Structure optimization of coated LPFG based on dual-peak resonance

Abstract

A dual-peak resonance in coated long-period fiber grating (LPFG) is presented in this paper. By resolving the characteristic equation of the coated LPFG, the dual peak resonant wavelengths are determined based on rigorous coupled mode theory. The relationships between the dual peak resonant wavelengths and grating period and the mode ordinal are studied. The results show that the dual resonance appears in higher cladding mode, and the higher the cladding mode ordinal is, the smaller the related grating period required to couple with core mode is. Further, the influence of film optical parameters (the film thickness h3 and the refractive index n3) on the intervals of dual resonant wavelengths, as well as the attenuation peak of transmission spectra, are analyzed whether the optical dispersion is under consideration or not. The transmittance spectra show the dual resonant peaks shift in the opposite direction with the variation of the film refractive index.

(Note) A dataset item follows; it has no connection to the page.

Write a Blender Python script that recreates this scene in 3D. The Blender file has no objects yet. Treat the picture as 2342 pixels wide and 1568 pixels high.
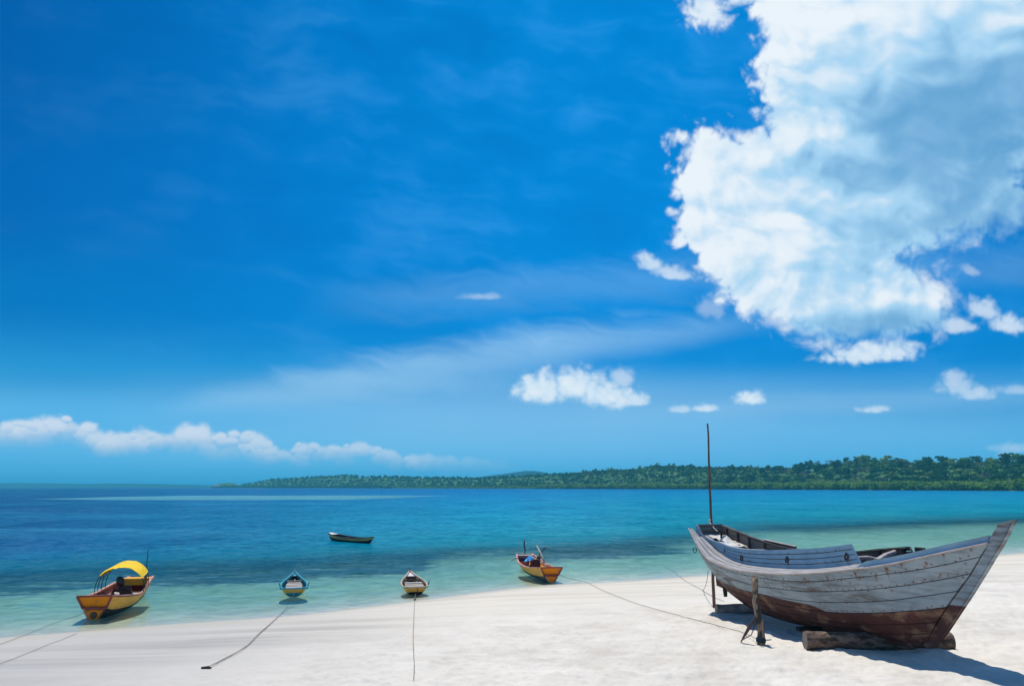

This can be used to construct a refractive index sensor, in which the films sensitive to the surrounding gases are coated on the cladding of the fiber grating region, and the intervals of dual peak resonant wavelengths change with the film refractive index. By using optimization method, the optimal film optical parameters and the grating structure parameters are obtained. Data simulation shows that the resolution of the refractive index of the films is predicted to be more than 10^-7. The theoretic analysis provides straightforward foundation for the actual highly sensitive film sensors.